There are times when a major drama in the House of Commons really does change the course of British history. The period 1974–79, dramatised in the play This House, was one such. The crisis over the Great Reform Bill was another. Not so long ago, every schoolboy knew that the 1832 Reform Act gave the vote to the middle classes. Nowadays, thanks to the collapse of history teaching, very few schoolboys or girls know anything about it at all. Antonia Fraser has written a compelling and timely book on this almost forgotten political battle.
The story begins with the election of 1830, which was called because of the accession of King William IV. The Tories, who had been in power for virtually 60 years, scraped in with a flaky majority. The Duke of Wellington, the Prime Minister, declared in the House of Lords that he was utterly opposed to any reform of parliament.
Wellington, as Fraser writes, suffered from ‘the isolation which haunts the very grand’. He was a poor speaker, and he badly misjudged the public mood, which strongly supported reform. His government fell. The mob took to the streets, and Wellington ordered armed men to defend the windows of Apsley House. The Whigs, who had been out of power for so long that they seemed condemned to permanent opposition, took office.
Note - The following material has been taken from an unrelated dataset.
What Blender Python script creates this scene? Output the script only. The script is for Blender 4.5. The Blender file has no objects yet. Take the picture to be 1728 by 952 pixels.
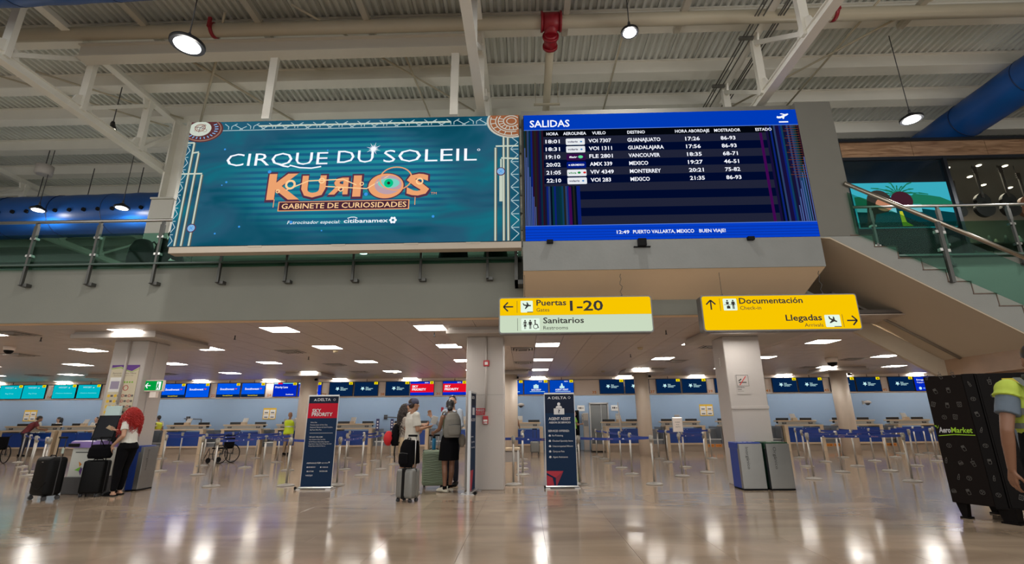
import bpy, bmesh, math, random
from mathutils import Vector, Matrix, noise
C = bpy.context.scene.collection
SC = bpy.context.scene
PI = math.pi
R = random.Random(7)

# ---------------------------------------------------------------- camera
cam_data = bpy.data.cameras.new('camera')
cam = bpy.data.objects.new('camera', cam_data)
C.objects.link(cam)
cam_data.sensor_width = 36.0
cam_data.lens = 815.98 / 1728 * 36.0
cam_data.clip_end = 200
cam.matrix_world = Matrix(((0.99961528, 0.01455832, 0.02360812, 0.0),
                           (0.02671045, -0.27596394, -0.96079678, 0.0),
                           (-0.0074726, 0.96105773, -0.27624663, 1.3),
                           (0, 0, 0, 1)))
SC.camera = cam

# ---------------------------------------------------------------- world, exposure
world = bpy.data.worlds.new('evening')
SC.world = world
world.use_nodes = True
world.node_tree.nodes['Background'].inputs[0].default_value = (0.70, 0.69, 0.66, 1)
world.node_tree.nodes['Background'].inputs[1].default_value = 1.65
SC.view_settings.view_transform = 'Standard'
SC.view_settings.look = 'None'
SC.view_settings.exposure = 0.12
SC.view_settings.gamma = 1.0
SC.view_settings.use_curve_mapping = False
SC.cycles.max_bounces = 8
SC.cycles.diffuse_bounces = 5
SC.cycles.glossy_bounces = 4
SC.cycles.transmission_bounces = 6
SC.cycles.transparent_max_bounces = 32
SC.cycles.sample_clamp_indirect = 4.0
SC.cycles.caustics_reflective = False
SC.cycles.caustics_refractive = False
PANEL_LIGHT = 25.0        # the square ceiling lights
HIGHBAY_WATT = 74.0       # each high-bay lamp


# ---------------------------------------------------------------- materials
MATS = {}


def mat(name, col, rough=0.6, metal=0.0, emit=None, estr=1.0, vary=0.0, scale=4.0, bump=0.0, bscale=60.0, coat=0.0, spec=None, alpha=None):
    if name in MATS:
        return MATS[name]
    m = bpy.data.materials.new(name)
    m.use_nodes = True
    nt = m.node_tree
    b = nt.nodes['Principled BSDF']
    b.inputs['Base Color'].default_value = (*col, 1)
    b.inputs['Roughness'].default_value = rough
    b.inputs['Metallic'].default_value = metal
    if spec is not None:
        b.inputs['Specular IOR Level'].default_value = spec
    if coat:
        b.inputs['Coat Weight'].default_value = coat
    if alpha is not None:
        b.inputs['Alpha'].default_value = alpha
    if emit:
        b.inputs['Emission Color'].default_value = (*emit, 1)
        b.inputs['Emission Strength'].default_value = estr
    if vary or bump:
        tc = nt.nodes.new('ShaderNodeTexCoord')
        n = nt.nodes.new('ShaderNodeTexNoise')
        n.inputs['Scale'].default_value = scale
        n.inputs['Detail'].default_value = 4
        nt.links.new(tc.outputs['Object'], n.inputs['Vector'])
        if vary:
            mr = nt.nodes.new('ShaderNodeMapRange')
            mr.inputs[3].default_value = 1 - vary
            mr.inputs[4].default_value = 1 + vary
            nt.links.new(n.outputs[0], mr.inputs[0])
            mx = nt.nodes.new('ShaderNodeVectorMath')
            mx.operation = 'SCALE'
            mx.inputs[0].default_value = col
            nt.links.new(mr.outputs[0], mx.inputs['Scale'])
            nt.links.new(mx.outputs[0], b.inputs['Base Color'])
        if bump:
            n2 = nt.nodes.new('ShaderNodeTexNoise')
            n2.inputs['Scale'].default_value = bscale
            nt.links.new(tc.outputs['Object'], n2.inputs['Vector'])
            bp = nt.nodes.new('ShaderNodeBump')
            bp.inputs['Strength'].default_value = bump
            bp.inputs['Distance'].default_value = 0.01
            nt.links.new(n2.outputs[0], bp.inputs['Height'])
            nt.links.new(bp.outputs[0], b.inputs['Normal'])
    MATS[name] = m
    return m


def emis(name, col, s=1.0):
    """a lit pixel surface: screens, lamps, backlit signs"""
    if name in MATS:
        return MATS[name]
    m = bpy.data.materials.new(name)
    m.use_nodes = True
    nt = m.node_tree
    nt.nodes.clear()
    e = nt.nodes.new('ShaderNodeEmission')
    e.inputs[0].default_value = (*col, 1)
    e.inputs[1].default_value = s
    o = nt.nodes.new('ShaderNodeOutputMaterial')
    nt.links.new(e.outputs[0], o.inputs[0])
    MATS[name] = m
    return m


def srgb(r, g, b):
    f = lambda c: (c / 255 / 12.92) if c / 255 <= 0.04045 else ((c / 255 + 0.055) / 1.055) ** 2.4
    return (f(r), f(g), f(b))


def floor_material():
    m = bpy.data.materials.new('polished_marble')
    m.use_nodes = True
    nt = m.node_tree
    b = nt.nodes['Principled BSDF']
    g = nt.nodes.new('ShaderNodeNewGeometry')
    n1 = nt.nodes.new('ShaderNodeTexNoise'); n1.inputs['Scale'].default_value = 0.9; n1.inputs['Detail'].default_value = 6
    n1.inputs['Distortion'].default_value = 1.2
    mp = nt.nodes.new('ShaderNodeMapping'); mp.inputs['Scale'].default_value = (0.5, 1.6, 1)
    nt.links.new(g.outputs['Position'], mp.inputs[0]); nt.links.new(mp.outputs[0], n1.inputs['Vector'])
    # every slab has a tone of its own
    sn = nt.nodes.new('ShaderNodeVectorMath'); sn.operation = 'SNAP'; sn.inputs[1].default_value = (0.9, 0.9, 10)
    ad = nt.nodes.new('ShaderNodeVectorMath'); ad.operation = 'ADD'; ad.inputs[1].default_value = (0.7 + 9, 0, 5)
    nt.links.new(g.outputs['Position'], ad.inputs[0]); nt.links.new(ad.outputs[0], sn.inputs[0])
    wn = nt.nodes.new('ShaderNodeTexWhiteNoise'); nt.links.new(sn.outputs[0], wn.inputs['Vector'])
    cr = nt.nodes.new('ShaderNodeValToRGB')
    cr.color_ramp.elements[0].position = 0.3; cr.color_ramp.elements[0].color = (0.29, 0.215, 0.152, 1)
    cr.color_ramp.elements[1].position = 0.72; cr.color_ramp.elements[1].color = (0.44, 0.34, 0.25, 1)
    nt.links.new(n1.outputs[0], cr.inputs[0])
    mr = nt.nodes.new('ShaderNodeMapRange'); mr.inputs[3].default_value = 0.88; mr.inputs[4].default_value = 1.06
    nt.links.new(wn.outputs[0], mr.inputs[0])
    sc = nt.nodes.new('ShaderNodeVectorMath'); sc.operation = 'SCALE'
    nt.links.new(cr.outputs[0], sc.inputs[0]); nt.links.new(mr.outputs[0], sc.inputs['Scale'])
    nt.links.new(sc.outputs[0], b.inputs['Base Color'])
    n2 = nt.nodes.new('ShaderNodeTexNoise'); n2.inputs['Scale'].default_value = 2.2; n2.inputs['Detail'].default_value = 3
    nt.links.new(g.outputs['Position'], n2.inputs['Vector'])
    r2 = nt.nodes.new('ShaderNodeMapRange'); r2.inputs[3].default_value = 0.08; r2.inputs[4].default_value = 0.17
    nt.links.new(n2.outputs[0], r2.inputs[0]); nt.links.new(r2.outputs[0], b.inputs['Roughness'])
    n3 = nt.nodes.new('ShaderNodeTexNoise'); n3.inputs['Scale'].default_value = 5.0; n3.inputs['Detail'].default_value = 2
    mp3 = nt.nodes.new('ShaderNodeMapping'); mp3.inputs['Scale'].default_value = (0.35, 1.6, 1)
    nt.links.new(g.outputs['Position'], mp3.inputs[0]); nt.links.new(mp3.outputs[0], n3.inputs['Vector'])
    bp = nt.nodes.new('ShaderNodeBump'); bp.inputs['Strength'].default_value = 0.045; bp.inputs['Distance'].default_value = 0.012
    nt.links.new(n3.outputs[0], bp.inputs['Height']); nt.links.new(bp.outputs[0], b.inputs['Normal'])
    b.inputs['Specular IOR Level'].default_value = 0.38
    return m


def glass(name, tint, opaque=0.12):
    m = bpy.data.materials.new(name)
    m.use_nodes = True
    nt = m.node_tree
    nt.nodes.clear()
    t = nt.nodes.new('ShaderNodeBsdfTransparent'); t.inputs[0].default_value = (*tint, 1)
    gl = nt.nodes.new('ShaderNodeBsdfGlossy'); gl.inputs['Roughness'].default_value = 0.03
    gl.inputs[0].default_value = (0.8, 0.95, 0.9, 1)
    lw = nt.nodes.new('ShaderNodeLayerWeight')
    pw = nt.nodes.new('ShaderNodeMath'); pw.operation = 'POWER'; pw.inputs[1].default_value = 4.0
    fr = nt.nodes.new('ShaderNodeMath'); fr.operation = 'MULTIPLY_ADD'; fr.inputs[1].default_value = 0.35; fr.inputs[2].default_value = 0.012
    nt.links.new(lw.outputs['Facing'], pw.inputs[0]); nt.links.new(pw.outputs[0], fr.inputs[0])
    mx = nt.nodes.new('ShaderNodeMixShader')
    o = nt.nodes.new('ShaderNodeOutputMaterial')
    nt.links.new(fr.outputs[0], mx.inputs[0]); nt.links.new(t.outputs[0], mx.inputs[1]); nt.links.new(gl.outputs[0], mx.inputs[2])
    nt.links.new(mx.outputs[0], o.inputs[0])
    return m


# ---------------------------------------------------------------- mesh helpers
def link(o, parent=None):
    C.objects.link(o)
    if parent is not None:
        o.parent = parent
    return o


class MB:
    def __init__(s):
        s.b = bmesh.new()

    def box(s, x0, x1, y0, y1, z0, z1, bev=0.0, seg=1):
        r = bmesh.ops.create_cube(s.b, size=1.0)
        vs = r['verts']
        for v in vs:
            v.co = Vector(((x0 + x1) / 2 + v.co.x * (x1 - x0), (y0 + y1) / 2 + v.co.y * (y1 - y0), (z0 + z1) / 2 + v.co.z * (z1 - z0)))
        if bev:
            es = list({e for v in vs for e in v.link_edges})
            bmesh.ops.bevel(s.b, geom=es, offset=bev, segments=seg, affect='EDGES', profile=0.5)
        return s

    def prism(s, pts, a0, a1, axis='y'):
        """polygon pts (u,v) extruded along axis from a0 to a1. y: (x,z); x: (y,z); z: (x,y)"""
        def P(u, v, a):
            return {'y': (u, a, v), 'x': (a, u, v), 'z': (u, v, a)}[axis]
        A = [s.b.verts.new(P(u, v, a0)) for u, v in pts]
        B = [s.b.verts.new(P(u, v, a1)) for u, v in pts]
        n = len(pts)
        f = [s.b.faces.new(A), s.b.faces.new(B[::-1])]
        for i in range(n):
            f.append(s.b.faces.new((A[i], B[i], B[(i + 1) % n], A[(i + 1) % n])))
        bmesh.ops.recalc_face_normals(s.b, faces=f)
        return s

    def tube(s, p0, p1, r0, r1=None, n=12, caps=True):
        r1 = r0 if r1 is None else r1
        p0, p1 = Vector(p0), Vector(p1)
        d = (p1 - p0)
        if d.length < 1e-6:
            return s
        d.normalize()
        u = d.orthogonal().normalized(); w = d.cross(u)
        A = [s.b.verts.new(p0 + (u * math.cos(2 * PI * i / n) + w * math.sin(2 * PI * i / n)) * r0) for i in range(n)]
        B = [s.b.verts.new(p1 + (u * math.cos(2 * PI * i / n) + w * math.sin(2 * PI * i / n)) * r1) for i in range(n)]
        for i in range(n):
            f = s.b.faces.new((A[i], A[(i + 1) % n], B[(i + 1) % n], B[i])); f.smooth = True
        if caps:
            s.b.faces.new(A[::-1]); s.b.faces.new(B)
        return s

    def path(s, pts, r, n=8, flat=None):
        pts = [Vector(p) for p in pts]
        rings = []
        u = None
        for i, p in enumerate(pts):
            d = (pts[min(i + 1, len(pts) - 1)] - pts[max(i - 1, 0)]).normalized()
            if u is None:
                u = d.orthogonal().normalized()
            else:
                u = (u - d * u.dot(d))
                u = u.normalized() if u.length > 1e-5 else d.orthogonal().normalized()
            w = d.cross(u)
            rr = r(i / (len(pts) - 1)) if callable(r) else r
            rings.append([s.b.verts.new(p + (u * math.cos(2 * PI * k / n) + w * math.sin(2 * PI * k / n)) * rr) for k in range(n)])
        for a, b in zip(rings, rings[1:]):
            for k in range(n):
                f = s.b.faces.new((a[k], a[(k + 1) % n], b[(k + 1) % n], b[k])); f.smooth = True
        s.b.faces.new(rings[0][::-1]); s.b.faces.new(rings[-1])
        return s

    def lathe(s, prof, c=(0, 0, 0), n=24, axis='z'):
        c = Vector(c)
        rings = []
        for r, z in prof:
            ring = []
            for k in range(n):
                a = 2 * PI * k / n
                if axis == 'z':
                    v = Vector((r * math.cos(a), r * math.sin(a), z))
                elif axis == 'y':
                    v = Vector((r * math.cos(a), z, r * math.sin(a)))
                else:
                    v = Vector((z, r * math.cos(a), r * math.sin(a)))
                ring.append(s.b.verts.new(c + v))
            rings.append(ring)
        fs = []
        for a, b in zip(rings, rings[1:]):
            for k in range(n):
                f = s.b.faces.new((a[k], a[(k + 1) % n], b[(k + 1) % n], b[k])); f.smooth = True; fs.append(f)
        fs.append(s.b.faces.new(rings[0][::-1])); fs.append(s.b.faces.new(rings[-1]))
        bmesh.ops.recalc_face_normals(s.b, faces=fs)
        return s

    def ell(s, c, r, n=12, rot=None):
        c = Vector(c)
        m = max(6, n // 2 + 2)
        def pt(a, e):
            p = Vector((math.cos(a) * math.cos(e) * r[0], math.sin(a) * math.cos(e) * r[1], math.sin(e) * r[2]))
            return s.b.verts.new(c + (rot @ p if rot is not None else p))
        lo, hi = pt(0, -PI / 2), pt(0, PI / 2)
        L = [[pt(2 * PI * k / n, -PI / 2 + PI * j / m) for k in range(n)] for j in range(1, m)]
        for k in range(n):
            k2 = (k + 1) % n
            s.b.faces.new((lo, L[0][k2], L[0][k])).smooth = True
            s.b.faces.new((hi, L[-1][k], L[-1][k2])).smooth = True
            for a, b in zip(L, L[1:]):
                s.b.faces.new((a[k], a[k2], b[k2], b[k])).smooth = True
        return s

    def flat(s, pts, axis='y', a=0.0, t=0.004):
        return s.prism(pts, a, a - t, axis)

    def disc(s, cx, cz, r, y, t=0.004, n=24, rz=None):
        rz = r if rz is None else rz
        return s.prism([(cx + r * math.cos(2 * PI * k / n), cz + rz * math.sin(2 * PI * k / n)) for k in range(n)], y, y - t)

    def build(s, name, m, parent=None, kind=None, loc=None, me_name=None):
        me = bpy.data.meshes.new(me_name or name)
        s.b.to_mesh(me); s.b.free()
        me.materials.append(m)
        o = bpy.data.objects.new(name, me)
        if loc is not None:
            o.location = loc
        link(o, parent)
        if kind:
            o['kind'] = kind
        return o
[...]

Lord Grey formed a minority government, pledged to the reform of parliament.
Academic historians have analysed the complexities of the unreformed voting system, with its rotten boroughs and medieval franchises. Fraser wastes no time going down rotten burrows (as 1066 and All That described them), but cuts straight to the chase of the parliamentary drama. And what a drama it was.
The hero of this book is the Whig Prime Minister Lord Grey — who is usually portrayed (at least in middle age, after his scandalous affair with Georgiana Duchess of Devonshire) as rather an old stick.